Dataset rows |
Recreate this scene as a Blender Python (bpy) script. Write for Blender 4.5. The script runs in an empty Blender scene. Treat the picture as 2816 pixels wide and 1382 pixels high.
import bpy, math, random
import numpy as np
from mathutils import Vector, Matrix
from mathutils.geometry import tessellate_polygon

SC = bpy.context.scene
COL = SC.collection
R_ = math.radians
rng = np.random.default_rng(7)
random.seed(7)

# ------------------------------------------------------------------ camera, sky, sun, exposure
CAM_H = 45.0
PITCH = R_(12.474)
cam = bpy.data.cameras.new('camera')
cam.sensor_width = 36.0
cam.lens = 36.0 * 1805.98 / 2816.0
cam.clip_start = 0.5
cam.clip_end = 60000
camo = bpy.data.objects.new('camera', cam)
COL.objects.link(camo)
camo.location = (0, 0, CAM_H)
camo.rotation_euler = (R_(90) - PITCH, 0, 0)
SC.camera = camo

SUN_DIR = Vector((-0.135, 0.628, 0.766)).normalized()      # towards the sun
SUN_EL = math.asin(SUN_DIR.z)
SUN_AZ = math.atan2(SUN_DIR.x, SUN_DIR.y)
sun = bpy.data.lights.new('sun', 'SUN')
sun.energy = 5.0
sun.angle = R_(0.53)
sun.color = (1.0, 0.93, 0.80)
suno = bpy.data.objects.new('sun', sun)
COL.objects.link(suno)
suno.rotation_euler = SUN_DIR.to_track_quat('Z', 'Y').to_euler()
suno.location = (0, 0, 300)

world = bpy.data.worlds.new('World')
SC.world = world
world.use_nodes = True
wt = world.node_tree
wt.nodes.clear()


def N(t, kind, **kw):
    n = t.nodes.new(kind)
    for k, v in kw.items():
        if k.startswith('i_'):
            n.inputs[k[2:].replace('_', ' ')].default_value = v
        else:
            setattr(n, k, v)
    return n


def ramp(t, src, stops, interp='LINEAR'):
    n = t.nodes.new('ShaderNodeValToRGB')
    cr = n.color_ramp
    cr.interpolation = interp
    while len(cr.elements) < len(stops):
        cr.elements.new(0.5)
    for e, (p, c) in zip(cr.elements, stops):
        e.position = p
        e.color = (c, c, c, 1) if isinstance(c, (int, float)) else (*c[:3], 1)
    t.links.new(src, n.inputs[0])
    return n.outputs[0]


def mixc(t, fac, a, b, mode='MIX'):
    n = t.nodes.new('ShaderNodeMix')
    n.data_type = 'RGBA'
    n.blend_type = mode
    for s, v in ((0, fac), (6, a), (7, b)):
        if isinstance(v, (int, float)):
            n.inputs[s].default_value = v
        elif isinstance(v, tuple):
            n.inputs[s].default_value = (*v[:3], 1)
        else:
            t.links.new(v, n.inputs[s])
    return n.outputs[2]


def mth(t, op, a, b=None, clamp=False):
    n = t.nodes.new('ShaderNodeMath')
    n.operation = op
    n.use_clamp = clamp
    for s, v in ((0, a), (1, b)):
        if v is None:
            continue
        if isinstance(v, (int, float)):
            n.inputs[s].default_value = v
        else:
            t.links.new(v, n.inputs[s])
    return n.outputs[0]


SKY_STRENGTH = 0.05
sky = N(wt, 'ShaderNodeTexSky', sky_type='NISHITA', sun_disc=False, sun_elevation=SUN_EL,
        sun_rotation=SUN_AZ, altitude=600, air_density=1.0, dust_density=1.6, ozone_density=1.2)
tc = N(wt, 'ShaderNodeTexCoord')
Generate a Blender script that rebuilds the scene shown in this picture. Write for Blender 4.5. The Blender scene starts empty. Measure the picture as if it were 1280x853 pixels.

Your task | Begin with the first line of the records and reproduce each line as is, ending with the line that holds "random.seed(7)".

Right answer |
Recreate this scene as a Blender Python (bpy) script. Write for Blender 4.5. The script runs in an empty Blender scene. Treat the picture as 2816 pixels wide and 1382 pixels high.
import bpy, math, random
import numpy as np
from mathutils import Vector, Matrix
from mathutils.geometry import tessellate_polygon

SC = bpy.context.scene
COL = SC.collection
R_ = math.radians
rng = np.random.default_rng(7)
random.seed(7)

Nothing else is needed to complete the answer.